There was this moment on Seinfeld when Elaine thinks she's dating a black guy and he thinks he's dating a Hispanic girl and then they come to a disappointing revelation. "So ... we're just a couple of white people?" he asks. "I guess so," says Elaine. "Wanna go to the Gap?"
That's kind of where I'm at right now, seeing Vampire Weekend take the cake in City Paper's annual Top 21. (Another vanilla bean existential moment? Quoting Seinfeld.) Vampire Weekend seems like the easy choice for an alt-weekly, the indie pop album all the indie kids can agree on. But it's not our job to be cunning. When it comes to meaningless music-ranking exercises like this one, to be clever is to be dishonest.
The truth of it is that we polled 40-plus CP critics, staffers, hangers-on and satellites whose tastes we either respect or accept, and Vampire Weekend ran away with the trophy. On our list — heck, on my personal list — the Brooklyn band ended up with way more points than ex-Philly soul sister Santogold.

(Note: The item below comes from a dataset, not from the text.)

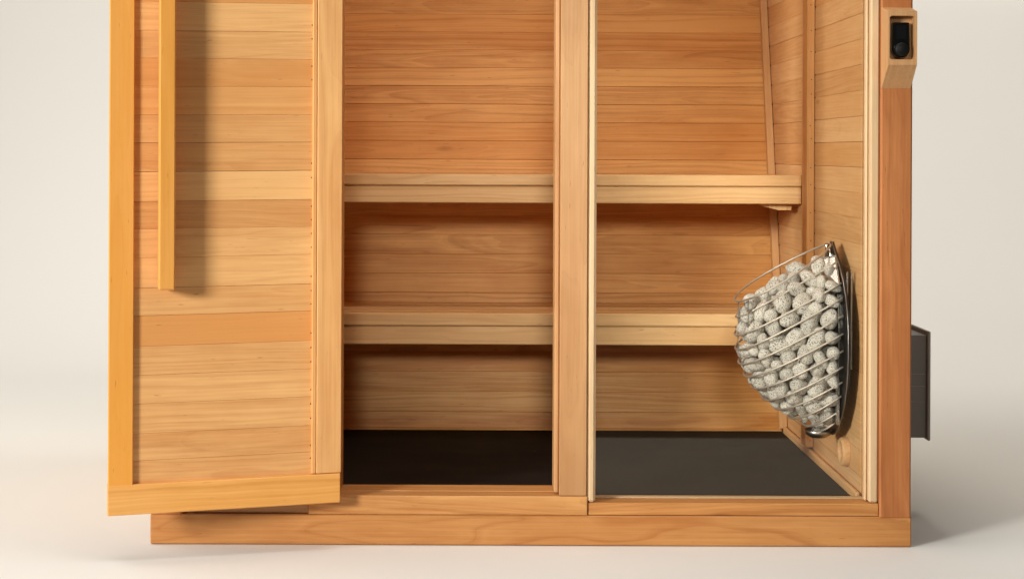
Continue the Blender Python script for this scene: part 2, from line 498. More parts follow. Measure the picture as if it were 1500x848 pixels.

What's all this about points? We asked our constituency to upload their 10 favorite albums into our online Listamatron Data Aggravator (designed by CP webslinger Marc Steel). The info was then spit out into a monstrous spreadsheet, with a column called "points." Number 1 albums got 11 points, twos got 9, threes got 8, and blah blah blah. Then I messed around with the points a little, weighting my own choices higher than they should be. Penalizing the choices of people who pick on me. Dropping Fleet Foxes down just because. Dealing out random justice left and right. The results were then written on a napkin and handed to our clumsiest intern. He lost it and tried to re-create it from memory over the phone. Then the line went dead and we never heard from the guy again. Interns are expendable, but pointless, self-pleasing end-of-year lists are important. I sure hope we got it right. If not, direct all complaints to gap.com.